The evening once again raised for me the question of Bob’s inexplicable absence from any of the anthologies that have organized themselves around the notion of “Stand Up” poetry. Several of the poems read at last night’s event generated sustained laughter from the audience. I was surprised, in fact, at how funny the poems still were. “Fear of Poetry,” for instance, which I read from the POETRY LOVES POETRY anthology, required me to improvise at least three unanticipated pauses in the performance so as the let the laughter play out. Flanagan’s poems represent some of the most successful examples of “Stand Up” poetry in the movement’s earliest days. Perhaps the singular blend of eros and thanatos that permeates Bob’s writing made his poetry unwelcome in the milieu of middle-class aspirations that underlie “stand up” ‘s editorial preferences.

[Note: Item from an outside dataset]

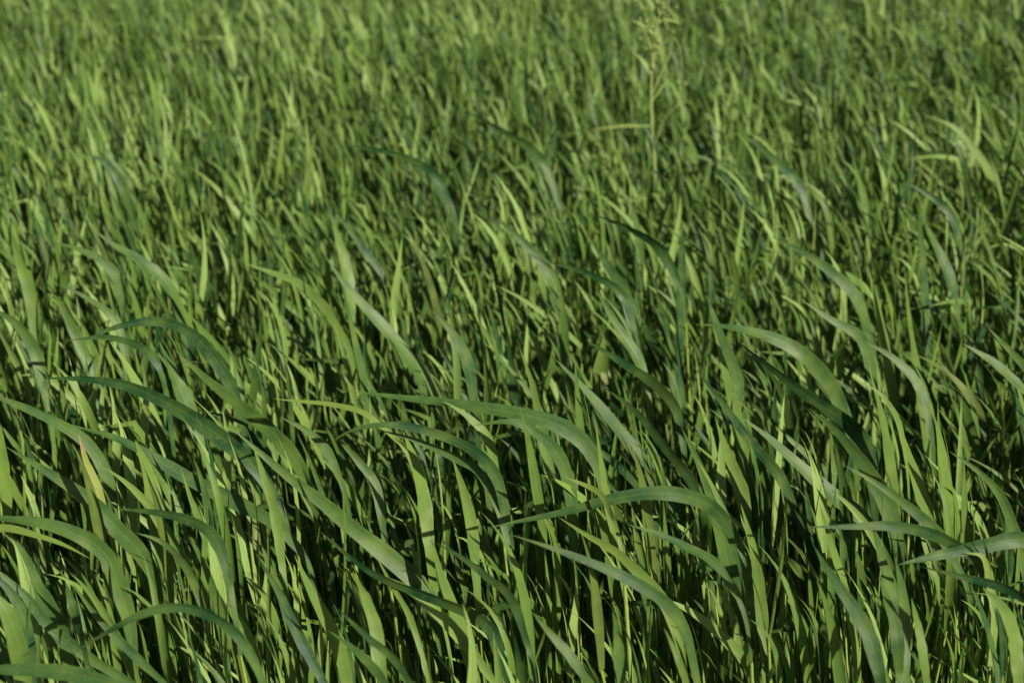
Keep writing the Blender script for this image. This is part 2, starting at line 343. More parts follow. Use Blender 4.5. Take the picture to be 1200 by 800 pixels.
# ------------------------------------------------------------------ the leaves one can pick out: tip -> base as seen, width, kind, label
# kind: g mid green, d dark as if shaded, p pale as if sunlit (both put into the tint), y yellowing, b brown tipped
HERO = [
 ([(85,765),(130,738),(170,718),(210,711),(250,722),(280,746),(300,780),(312,815)],13,'d','blue green leaf bowed over like a hoop low at the left'),
 ([(212,548),(222,580),(234,610),(250,650),(270,700),(290,745),(305,790)],15,'p','pale straight leaf with a needle tip crossing behind the hoop shaped leaf'),
 ([(85,683),(112,720),(150,760),(195,803)],10,'g','narrow slanting leaf passing in front of the hoop shaped leaf'),
 ([(-45,600),(0,607),(50,613),(95,628),(125,650),(140,690),(151,725),(156,780)],19,'g','broad leaf entering from the left edge and folding sharply down beside the hoop'),
 ([(107,655),(75,638),(40,626),(5,618),(-30,625),(-55,680)],9,'y','short yellowish leaf whose tip droops to the right near the left edge'),
 ([(5,522),(40,543),(75,565),(110,590),(138,620),(165,648),(185,682),(200,720)],19,'g','long bluish leaf sweeping down right from a dark tip at the left edge'),
 ([(-30,650),(0,672),(30,698),(55,730),(100,767),(160,803)],13,'g','leaf running from the left edge down into the bottom left corner group'),
 ([(5,625),(25,645),(42,685),(60,715),(75,750),(84,790)],20,'g','wide leaf with a bent tip standing left of the hoop shaped leaf'),
 ([(-30,690),(0,705),(15,735),(24,770),(30,815)],22,'p','broad sunlit leaf cut by the left edge near the bottom corner'),
 ([(-20,668),(8,688),(26,720),(33,760),(38,815)],16,'g','leaf just inside the broad sunlit one at the left edge'),
 ([(-60,783),(0,784),(50,785),(100,792),(165,812)],17,'g','flat lying blade along the very bottom left of the frame'),
 ([(76,680),(84,705),(92,730),(99,760)],13,'g','short upright leaf in the dark gap left of the hoop'),
 ([(160,624),(190,635),(214,658),(228,685),(238,715)],10,'g','small arched leaf above the crown of the hoop shaped leaf'),
 ([(220,628),(236,655),(250,690),(260,730),(266,790)],11,'g','upright leaf between the small arched leaf and the needle tipped one'),
 ([(135,596),(175,599),(215,607),(245,622),(261,650),(270,690)],13,'d','dark leaf bending behind the needle tipped leaf'),
 ([(50,443),(100,444),(150,452),(200,474),(240,499),(275,525),(305,555),(330,600)],20,'d','very long dark leaf reaching far left with a fine horizontal tip'),
 ([(270,500),(300,526),(340,560),(380,590),(420,624),(460,656),(495,690),(515,740),(527,803)],26,'g','widest leaf of the foreground slanting to the bottom centre then dropping steeply'),
 ([(375,622),(405,648),(440,673),(490,694),(540,713),(572,732),(584,762),(592,810)],14,'d','dark leaf lying across the foot of the widest leaf'),
 ([(507,633),(515,668),(530,710),(545,752),(562,812)],17,'p','upright grey green leaf crossing in front at the bottom centre'),
 ([(508,634),(540,652),(570,675),(600,702),(620,760)],10,'d','short dark leaf branching right from the grey green upright one'),
 ([(345,650),(366,695),(390,740),(403,780),(410,820)],16,'p','pale curved leaf in the shade below the widest leaf'),
 ([(413,668),(428,700),(440,735),(448,790)],15,'p','sunlit leaf just right of the pale curved one at lower centre left'),
 ([(385,738),(415,760),(440,785),(462,815)],10,'g','slanting leaf cut by the bottom edge left of centre'),
 ([(395,712),(430,745),(460,770),(485,805)],9,'d','thin dark leaf parallel above the slanting one at the bottom edge'),
 ([(300,650),(325,690),(345,735),(385,810)],13,'d','shaded leaf right of the hoop at the bottom'),
 ([(440,650),(462,690),(480,722),(497,775)],7,'p','thin pale blade below the dark crossing leaf'),
 ([(573,618),(610,610),(660,600),(720,584),(770,577),(812,583),(842,600),(862,635),(880,700)],16,'g','smooth leaf lying almost level above the lower centre, pointing left'),
 ([(598,626),(650,643),(700,662),(740,680),(780,706),(803,740),(818,803)],14,'g','long leaf below the level one, its thin tip pointing left'),
 ([(655,606),(690,628),(720,645),(750,672),(775,700),(795,750)],13,'y','yellow mottled leaf joining the long leaf below the level one'),
 ([(735,614),(770,625),(805,641),(838,660),(865,700)],11,'g','bright short leaf with a blunt tip right of the yellow mottled one'),
 ([(623,716),(645,742),(668,768),(695,806)],12,'g','small bright leaf slanting in the dark gap at the bottom centre'),
 ([(798,500),(820,545),(838,595),(850,645),(858,690),(872,800)],21,'g','broad leaf hanging in half shade right of the level leaf'),
 ([(868,590),(882,640),(890,690),(896,770)],13,'p','upright pale leaf right of the broad half shaded one'),
 ([(697,490),(704,540),(712,590),(724,640),(733,700)],10,'p','slim upright leaf with a fine tip crossing behind the level leaf'),
 ([(718,715),(724,745),(729,810)],14,'g','sheathed shoot rising from the bottom edge right of centre'),
 ([(778,735),(792,765),(808,810)],8,'p','thin lit blade at the bottom edge right of the sheathed shoot'),
 ([(945,617),(990,617),(1040,616),(1080,622),(1115,636),(1150,662),(1170,720)],14,'d','level dark green leaf at lower right, its tip pointing left'),
 ([(1112,528),(1150,555),(1173,582),(1188,620),(1202,665),(1215,740)],13,'g','leaf curving down steeply at the right edge'),
 ([(953,638),(975,675),(1000,712),(1020,750),(1036,815)],18,'d','broad shaded leaf with a pale tip below the level dark green one'),
 ([(1030,675),(1040,705),(1050,735),(1054,790)],14,'g','upright leaf in half shade near the bottom right'),
 ([(1048,650),(1057,690),(1060,725),(1062,780)],12,'g','narrow upright leaf just right of the half shaded pair'),
 ([(1068,700),(1078,745),(1086,800)],12,'p','lit leaf at the bottom between two shaded ones at the right'),
 ([(1136,682),(1150,715),(1162,755),(1172,810)],9,'g','narrow leaf leaning left near the bottom right corner'),
 ([(1152,688),(1175,712),(1188,745),(1193,790)],17,'p','bright broad leaf in the bottom right corner'),
 ([(1130,648),(1150,651),(1158,672),(1164,720)],9,'y','small curled leaf tip lit beneath the dark crossing leaves at right'),
 ([(1050,662),(1100,650),(1150,640),(1200,632),(1250,650)],18,'d','dark leaf reaching in from the right edge over the level one'),
 ([(1078,663),(1130,676),(1180,690),(1230,720)],10,'d','second dark leaf from the right edge, lower than the first'),
 ([(960,590),(978,650),(992,700),(1002,760)],11,'p','pale upright leaf crossing behind the tip of the level dark one'),
 ([(1022,615),(1032,650),(1042,690),(1050,740)],14,'g','bright leaf under the level dark green leaf'),
 ([(-40,452),(0,466),(50,487),(98,515),(122,550),(133,590),(138,640)],14,'g','smoothly arched leaf entering from the left edge at mid height'),
 ([(75,495),(100,503),(130,511),(170,530),(220,560),(270,585),(320,612),(352,645)],17,'g','long leaf with a dull tip below the very long dark one'),
 ([(-8,470),(1,520),(6,570),(10,620)],13,'p','upright lit blade cut by the left edge at mid height'),
 ([(158,515),(172,550),(180,585),(185,640)],20,'p','wide lit leaf standing in the gap under the long dull tipped leaf'),
 ([(186,400),(202,435),(216,468),(235,520)],20,'g','broad leaf rising under the middle of the left hand arch'),
 ([(222,462),(255,495),(285,540),(303,590),(315,650)],6,'p','very thin pale blade slanting over the long dark leaf'),
 ([(92,508),(101,540),(113,568),(124,600)],9,'b','yellow leaf with a brown withered edge at left'),
 ([(402,335),(416,400),(430,460),(441,520),(448,575),(452,640)],15,'g','tall upright leaf crossing behind the level leaf of the centre'),
 ([(405,458),(440,462),(480,467),(520,471),(560,477),(610,485),(650,496),(682,516),(704,553),(715,620)],17,'g','long level leaf across the centre, pointing left'),
 ([(320,467),(350,470),(390,474),(430,486),(470,520)],7,'y','thin yellowish blade lying level left of the centre'),
 ([(328,488),(360,505),(383,528),(400,565)],11,'g','short leaf under the thin yellowish level blade'),
 ([(385,520),(410,505),(440,498),(475,499),(520,511),(560,531),(582,560),(592,600),(600,650)],13,'d','thin arched dark leaf under the long level leaf of the centre'),
 ([(442,503),(485,515),(530,535),(562,553),(583,592),(596,640)],11,'g','lit leaf folded under the thin arched dark one'),
 ([(390,508),(418,538),(440,570),(450,625)],12,'g','leaf curving down left of the folded lit one'),
 ([(205,410),(240,442),(285,478),(325,512),(352,548),(368,590)],27,'g','second very wide leaf, left of the centre above the widest one'),
 ([(472,505),(486,540),(496,580),(503,640)],17,'p','broad sunlit leaf beneath the centre level leaf'),
 ([(530,536),(543,575),(552,615),(558,680)],15,'p','upright lit leaf just right of the broad sunlit one'),
 ([(520,470),(548,488),(572,515),(582,560)],11,'p','small bent leaf with a silvery rim under the level leaf'),
 ([(296,520),(308,555),(322,600),(330,660)],12,'p','lit blade rising behind the second very wide leaf'),
 ([(650,420),(680,450),(705,478),(732,512),(760,547),(785,583),(805,640)],22,'g','broad straight leaf slanting down right of the centre'),
 ([(703,450),(745,482),(780,525),(808,560),(830,610)],13,'d','darker leaf parallel to the broad straight one, on its right'),
 ([(686,398),(725,422),(765,448),(790,475),(799,510)],13,'d','dark arched leaf above the broad straight one'),
 ([(835,380),(848,430),(861,480),(873,540),(886,615)],20,'p','tall pale leaf standing right of the centre'),
 ([(812,428),(845,470),(880,518),(915,560),(940,620)],12,'d','dark leaf crossing the tall pale one diagonally'),
 ([(838,490),(852,530),(870,580),(884,645)],17,'p','sunlit leaf below the crossing of the tall pale and dark leaves'),
 ([(812,530),(835,570),(858,622),(870,670)],7,'p','thin silvery blade left of the sunlit leaf under the crossing'),
 ([(555,498),(600,494),(630,508),(655,533),(668,575),(674,640)],14,'g','leaf tucked under the right end of the long level leaf'),
 ([(608,405),(625,455),(634,510),(645,560),(655,630)],12,'p','upright pale leaf rising through the right end of the level leaf'),
 ([(660,558),(685,568),(705,580),(720,610)],7,'y','tiny drooping blade just above the middle of the lower level leaf'),
 ([(815,380),(860,384),(905,396),(940,414),(965,440),(984,470),(1000,520)],19,'g','big arched leaf right of the centre with a dark level tip'),
 ([(862,398),(905,432),(955,470),(995,497),(1017,528),(1024,580)],16,'d','dark leaf running just below the big arched one'),
 ([(948,478),(980,505),(1008,538),(1030,572),(1047,615),(1055,680)],19,'g','bright tapered leaf below the big arched pair'),
 ([(868,488),(900,512),(940,548),(980,583),(1015,612),(1050,655)],18,'g','straight broad leaf slanting toward the level dark green leaf'),
 ([(990,545),(1030,568),(1070,598),(1102,628),(1130,680)],12,'g','slim leaf ending above the right end of the level dark green one'),
 ([(1008,447),(1032,462),(1052,492),(1062,540)],6,'p','short thin blade with a frayed tip at right'),
 ([(1018,430),(1034,490),(1044,550),(1052,620)],12,'p','lit upright leaf behind the frayed thin blade'),
 ([(1018,315),(1031,375),(1042,440),(1051,520)],17,'p','tall leaf with a scalloped shadow at right of the arched pair'),
 ([(1055,500),(1070,550),(1084,600),(1095,680)],17,'p','broad leaf crossed by a square dark shadow at the right'),
 ([(1060,320),(1066,380),(1075,440),(1085,495),(1092,570)],18,'p','brightest upright leaf of the right side, ridged down the middle'),
 ([(1095,480),(1105,540),(1110,590),(1112,670)],13,'p','second leaf crossed by the square dark shadow'),
 ([(1128,402),(1165,425),(1200,455),(1240,490)],14,'g','leaf slanting out through the right edge at mid height'),
 ([(1157,383),(1185,412),(1215,445),(1250,490)],11,'g','thin leaf above the one slanting out at the right edge'),
 ([(108,268),(135,288),(165,305),(195,332),(212,372),(220,420)],18,'g','broad slanting leaf above the left hand arch'),
 ([(60,284),(92,292),(128,312),(142,345),(150,390)],12,'g','leaf with a dark underside left of the broad slanting one'),
 ([(70,333),(100,348),(130,370),(144,402),(150,450)],10,'g','small leaf under the broad slanting one at left'),
 ([(98,400),(125,387),(160,378),(197,378),(230,395),(255,425),(273,458),(288,510)],15,'d','left hand arch, a dark tipped leaf bent clean over'),
 ([(78,399),(122,395),(160,404),(184,424),(194,448),(200,500)],11,'d','smaller arched leaf just below the left hand arch'),
 ([(52,325),(72,358),(92,400),(110,440),(120,490)],14,'g','upright leaf left of the smaller arched one'),
 ([(12,265),(22,305),(36,350),(45,410)],17,'p','soft pale leaf near the left edge above mid height'),
 ([(-15,358),(20,380),(42,415),(52,460)],14,'g','leaf at the left edge below the soft pale one'),
 ([(380,298),(402,330),(430,362),(460,395),(488,435),(505,490)],29,'g','wide dark shouldered leaf slanting left of the centre'),
 ([(285,308),(320,320),(352,333),(380,360),(405,400)],11,'p','silvery leaf left of the wide dark shouldered one'),
 ([(388,252),(398,285),(407,320),(412,370)],15,'p','bright pointed leaf above the wide dark shouldered one'),
 ([(505,362),(530,390),(548,425),(556,475)],14,'g','leaf bent downward right of the wide dark shouldered one'),
 ([(580,255),(615,285),(646,325),(660,380)],13,'g','slanting leaf with a lit edge above the centre'),
 ([(640,307),(670,314),(700,325),(728,345),(745,390)],9,'d','almost black pointed leaf tip above the centre'),
 ([(698,338),(722,380),(748,422),(760,470)],13,'g','smooth tapered leaf just below the black tipped one'),
 ([(690,278),(715,315),(735,352),(748,410)],15,'g','leaf rising behind the black tipped one'),
 ([(698,252),(738,268),(772,290),(795,330)],12,'d','dark leaf above and right of the black tipped one'),
 ([(799,255),(799,310),(797,360),(796,430)],12,'d','dark straight vertical leaf right of the centre'),
 ([(828,345),(845,395),(862,440),(872,500)],14,'g','leaf with a dull ridge passing down through the big arched one'),
 ([(905,278),(945,298),(982,325),(1005,352),(1018,395),(1026,440)],15,'g','long arched leaf high on the right, turning down sharply'),
 ([(940,352),(975,375),(1007,394),(1020,430),(1028,480)],12,'g','leaf below the long arched one, dipping at its end'),
 ([(1012,400),(1045,418),(1075,450),(1090,500)],11,'g','slim leaf crossing the foot of the brightest upright leaf'),
 ([(1075,245),(1095,285),(1113,325),(1124,380)],14,'g','leaf with a soft outline high on the right'),
 ([(1077,240),(1080,300),(1083,350),(1087,420)],12,'d','dark straight vertical leaf high on the right'),
 ([(405,170),(448,177),(488,190),(515,212),(530,260)],10,'d','blurred leaf with a dark level tip left of the upper centre'),
 ([(545,130),(588,153),(632,185),(655,240)],13,'d','blurred broad leaf slanting through the upper centre'),
 ([(1060,213),(1088,228),(1114,252),(1128,300)],10,'d','blurred dark edged leaf at the upper right'),
 ([(1083,135),(1118,150),(1143,178),(1163,212),(1175,260)],10,'p','blurred pale leaf bending at the upper right'),
 ([(100,180),(122,190),(142,215),(158,260)],13,'g','blurred forked leaf at the upper left'),
 ([(870,155),(905,185),(935,215),(955,262)],14,'g','blurred broad leaf slanting right of the tall weed'),
]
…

Beyond Baroque’s back yard featured one of the best parts of the evening, an exhibition of “Bobaloon,” a twenty-foot tall inflatable figure of Bob with a fiercely erect cock, pierced with the full regalia of priapic masochism. I believe it was Richard Howard who noted in an essay on the poetry of Edward Field that “Stand Up, Friend, with Me (the title of one of Field’s books, which lent itself out to the movement’s name) is a joke on the arousal of the phallus. Bob’s stand-up figure in the back yard served to remind us that any anthology that would title itself “Seriously Funny” seriously needs its editors to start reading up on those who got it all started.